Como refere o Prof. Germano Marques da Silva, no “ Curso de Processo Penal”, Vol. III, pag.339/340 «é necessário que a matéria de facto dada como provada não permita uma decisão de direito, necessitando de ser completada».
Antes de mais, é necessário que a insuficiência exista internamente, dentro da própria sentença ou acórdão.
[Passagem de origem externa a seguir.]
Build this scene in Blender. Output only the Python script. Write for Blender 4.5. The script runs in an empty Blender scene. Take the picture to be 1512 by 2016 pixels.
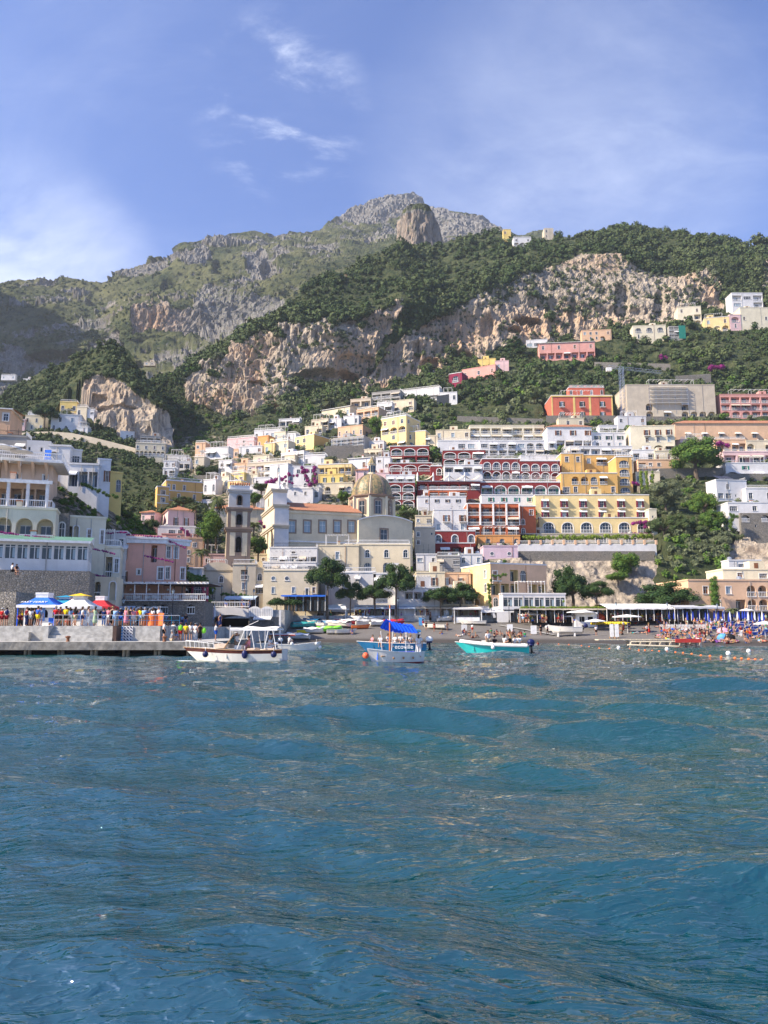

Para se verificar este fundamento, é necessário que a matéria de facto se apresente como insuficiente para a decisão, que deveria ter sido proferida por se verificar lacuna no apuramento da matéria de facto necessária para uma decisão de direito.
A insuficiência para a decisão da matéria de facto provada não tem nada a ver com a eventual insuficiência da prova para a decisão de facto proferida, que são coisas distintas, e como tal não podem ser confundidas.
Pelo que se conclui existir na sentença recorrida tal vicio nos termos supra indicados, por omissão da feitura de uma diligência de prova essencial para a decisão, concretamente a realização de uma perícia aos quadros apreendidos.
A existência manifesta do vício supra referido, torna impossível decidir a causa, o qual acarreta impreterivelmente a nulidade da sentença proferida pelo Tribunal “ a quo”.
Há sim, nos termos dos arts. 426.º nº 1 e 426.º-A do CPP, que reenviar o processo para novo julgamento, ordenando-se previamente a feitura de uma perícia aos dois quadros apreendidos nos termos do artº 151º do CPP.

DISPOSITIVO
Em face do exposto, acordam as Juízas da 9ª Secção Criminal do Tribunal da Relação de Lisboa em:

1- Declarar nula a sentença proferida pelo Tribunal “ a quo” pela existência do vício contido na alínea, a ) do nº2 do artº 410º CPP, ordenando-se o reenvio do processo para novo julgamento na sua totalidade, ordenando-se previamente a feitura de uma perícia aos dois quadros apreendidos, 426º nº 1 e 426º A , todos do CPP;
2- Não é devida tributação;
3- Notifique-se e diligências necessárias.

Lisboa, 6 de Julho de 2017 (processado integralmente em computador e revisto integralmente pela juiz desembargadora relatora, artº 94º nº 2 do C.P.P.)